Professors who teach ethics in US higher education institutions can be forgiven for their cynicism. But they are at least heartened by new attention to the issue, fleeting or not, and are adding to their classes such examples as misdeeds on Wall Street, torture by military and intelligence agencies and the use of performance-enhancing drugs by athletes.

"It's not such a bad thing when real life has an effect on campus discussions," says David Perry, inaugural director of the new Vann Centre for Ethics at Davidson College in North Carolina, which is endowed by a manufacturer concerned about the erosion of business ethics.

"There's really never any shortage of real examples. The names and faces change - and the particulars - but society itself creates a sort of full-employment act for ethicists."

Peter Keller, provost and vice-president for academic affairs at Mansfield University in Pennsylvania, thinks it is not enough for universities to look at everybody else. He believes they should investigate their own culpability for ethical lapses.

"Have we in higher education contributed to a culture that is less focused on virtue and the ethical implications of the decisions we make? I think we have to plead guilty on that count," says Keller.

The top administrators and overseers and the middle managers at his institution will be put through an ethics programme this month.

"You have to start at the top," Keller insists, citing decisions about budgets, personnel and student admissions as areas in which morality at universities can go astray. "Teaching ethics is almost meaningless if you do it in the context that doesn't walk the walk."

Arthur Dobrin agrees. A professor at Hofstra University, the institution Madoff attended, he believes that "the better we become at making good decisions and the more doing the right thing becomes habit-forming, the better off we will all be. The present economic crisis is, at bottom, a collapse of ethical values."

Many people in the US are blaming universities for this collapse, and particularly their business schools.

"They've trained students to go out and be successful, but they've defined success simply in terms of the bottom line. So we're going to get the results we get, no matter how many ethics requirements we have," Batstone says. "I call it the nudge-nudge, wink-wink model."

The Association to Advance Collegiate Schools of Business, the principal accrediting agency for business and accounting programmes, has not sufficiently emphasised ethics, argues Robert Girling, professor at the School of Business and Economics, Sonoma State University, California. "I believe that it will now begin to do so in view of the fact that business as usual has been so discredited," he says.

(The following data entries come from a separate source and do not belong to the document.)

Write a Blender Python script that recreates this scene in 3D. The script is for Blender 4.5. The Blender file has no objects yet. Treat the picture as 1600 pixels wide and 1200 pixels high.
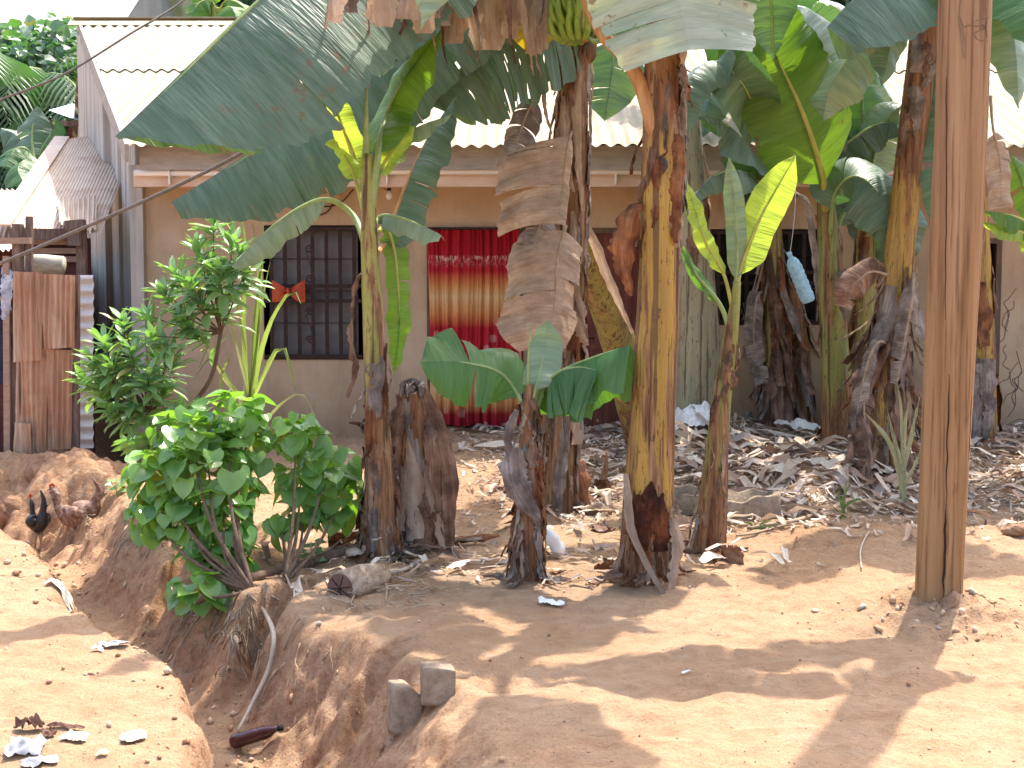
import bpy, math, random
import numpy as np
from mathutils import Vector, Matrix

# ------------------------------------------------------------------ camera, sky, sun, exposure
C = bpy.context.scene.collection
SC = bpy.context.scene
FPX = 2200.0
PITCH = math.atan(170 / FPX)
CAMZ = 1.6
cam_d = bpy.data.cameras.new("camera")
cam = bpy.data.objects.new("camera", cam_d)
C.objects.link(cam)
cam.location = (0, 0, CAMZ)
cam.rotation_euler = (math.pi / 2 - PITCH, 0, 0)
cam_d.sensor_width = 36
cam_d.lens = 36 * FPX / 1600
cam_d.clip_end = 500
cam_d.dof.use_dof = False
SC.camera = cam

SUN_EL = math.radians(63)
SUN_AZ = math.radians(27)          # from +Y towards +X
world = bpy.data.worlds.new("World")
SC.world = world
world.use_nodes = True
wn = world.node_tree
bg = wn.nodes["Background"]
sky = wn.nodes.new("ShaderNodeTexSky")
sky.sky_type = 'NISHITA'
sky.sun_disc = False
sky.sun_elevation = SUN_EL
sky.sun_rotation = SUN_AZ
sky.dust_density = 4.0
sky.air_density = 1.0
sky.ozone_density = 0.6
wn.links.new(sky.outputs[0], bg.inputs[0])
bg.inputs[1].default_value = 0.15
sd = bpy.data.lights.new("sun", 'SUN')
sd.energy = 2.5
sd.angle = math.radians(0.6)
sd.color = (1.0, 0.94, 0.84)
sun = bpy.data.objects.new("sun", sd)
C.objects.link(sun)
sun_dir = Vector((math.sin(SUN_AZ) * math.cos(SUN_EL), math.cos(SUN_AZ) * math.cos(SUN_EL), math.sin(SUN_EL)))
sun.rotation_euler = (-sun_dir).to_track_quat('-Z', 'Y').to_euler()
SC.view_settings.view_transform = 'Standard'
SC.view_settings.look = 'None'
SC.view_settings.exposure = 1.82
SC.view_settings.gamma = 1.0
try:
    SC.cycles.max_bounces = 8
    SC.cycles.transparent_max_bounces = 8
    SC.cycles.use_denoising = True
    SC.cycles.caustics_reflective = False
except Exception:
    pass

# ------------------------------------------------------------------ helpers
cP, sP = math.cos(PITCH), math.sin(PITCH)


def P(px, py, Y):
    """A point at real distance Y seen at pixel (px, py) of the 1600 x 1200 photograph."""
    a, b = px - 800.0, 600.0 - py
    dx, dy, dz = a, FPX * cP + b * sP, -FPX * sP + b * cP
    k = Y / dy
    return np.array([dx * k, Y, CAMZ + dz * k])


def lin(r, g, b):
    f = lambda c: (c / 12.92) if c <= 0.04045 else ((c + 0.055) / 1.055) ** 2.4
    return (f(r / 255), f(g / 255), f(b / 255), 1)


# vectorised value noise
def _h(ix, iy, s):
    n = (ix.astype(np.int64) * 374761393 + iy.astype(np.int64) * 668265263 + s * 974634777) & 0xFFFFFFFF
    n = ((n ^ (n >> 13)) * 1274126177) & 0xFFFFFFFF
    n = n ^ (n >> 16)
    return (n & 0xFFFFFF) / float(0xFFFFFF) * 2 - 1


def vn(x, y, s=0):
    ix, iy = np.floor(x), np.floor(y)
    fx, fy = x - ix, y - iy
    fx = fx * fx * (3 - 2 * fx); fy = fy * fy * (3 - 2 * fy)
    a = _h(ix, iy, s); b = _h(ix + 1, iy, s); c = _h(ix, iy + 1, s); d = _h(ix + 1, iy + 1, s)
    return (a * (1 - fx) + b * fx) * (1 - fy) + (c * (1 - fx) + d * fx) * fy


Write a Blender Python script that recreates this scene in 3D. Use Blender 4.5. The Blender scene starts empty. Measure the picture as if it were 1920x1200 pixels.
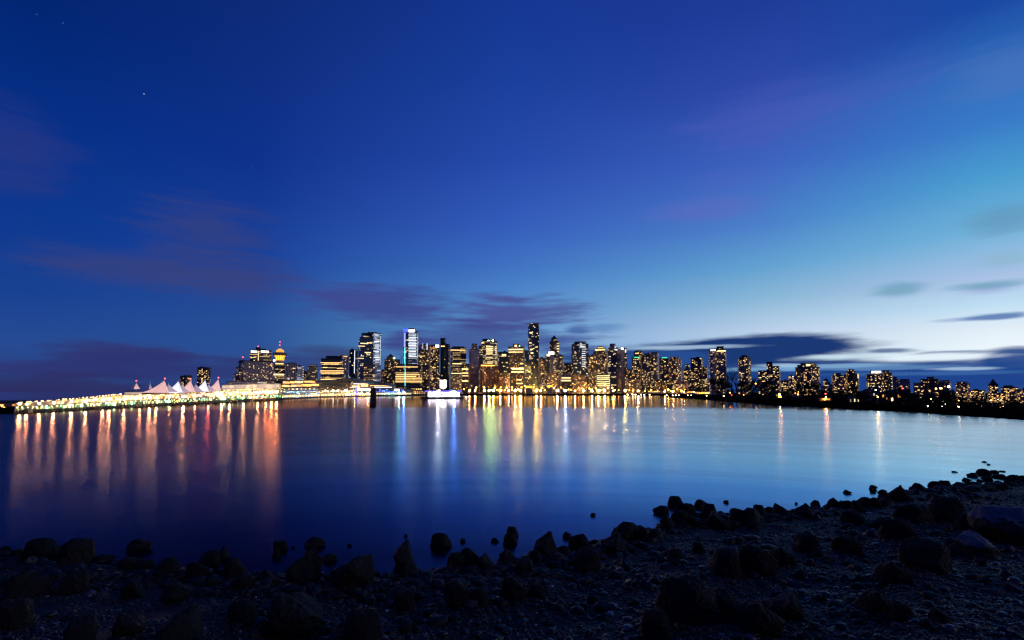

Leonard Schlesinger, president of Babson College in Massachusetts, which has top graduate and undergraduate programmes in business, calls this view scapegoating.

"There are improvements we can make," Schlesinger says. "But the notion of blaming us - I marvel at the impact people believe that we have. Nobody gave us any credit in all the previous decades when things seemed to be going all right."

Schlesinger's institution is working on new instructional approaches in which students are given not merely case studies about unethical behaviour, but skills to confront and challenge real-world situations.

"Does this attention to ethics give us the opportunity to continue to make substantive improvements in providing skills to our students to make ethical decisions in the workplace? The answer is yes."

But Batstone, who has also founded groups to oppose slave labour and human trafficking, believes that universities should help to change the nature of business rather than just train students to contend with it.

"It's fascinating to me that business schools approach this issue by saying: 'If only we could train our students to make better decisions.' What I'm interested in is how you create better protocols that don't leave it up to an individual, but help make systems more accountable. How do we create better companies or organisations?"

As for students, ethics professors say they are focused on the issue - even if it's from self-interest. "What I see in the classroom is students demanding that academics answer hard questions," Girling says. "They no longer are willing to work for companies that lack high ethical standards because they see that they will ultimately pay the price as the businesses collapse."

Bart Victor, professor of moral leadership at Vanderbilt University, an institution named after a 19th-century monopolist, says he was heartened to receive a note from a former student asking his advice about the ethics of a business decision she had to make. He says: "What I hope they learn is that ethics is a living issue for them. It's their life that they're living, and they can do something about it."

Although many believe that universities' focus on ethics will inevitably wane, some feel that it will stay with students.

Joseph Pastore will this autumn teach a course at New York's Pace University called Corporate Ethics: From Descartes to Wall Street. For years in his ethics classes, he has used a case study about a man who is asked to lie on his first day on the job to make a sale.

"Today students are absolutely adamant that he should not lie. There's a heightened sense of morality," he says. "I would contrast that with ten years ago, when it was 'have lunch or be lunch'. Back then, students said: 'You have to lie.' In the 1990s, they were willing to misrepresent to get the sale. Now you can see the haloes in the classroom."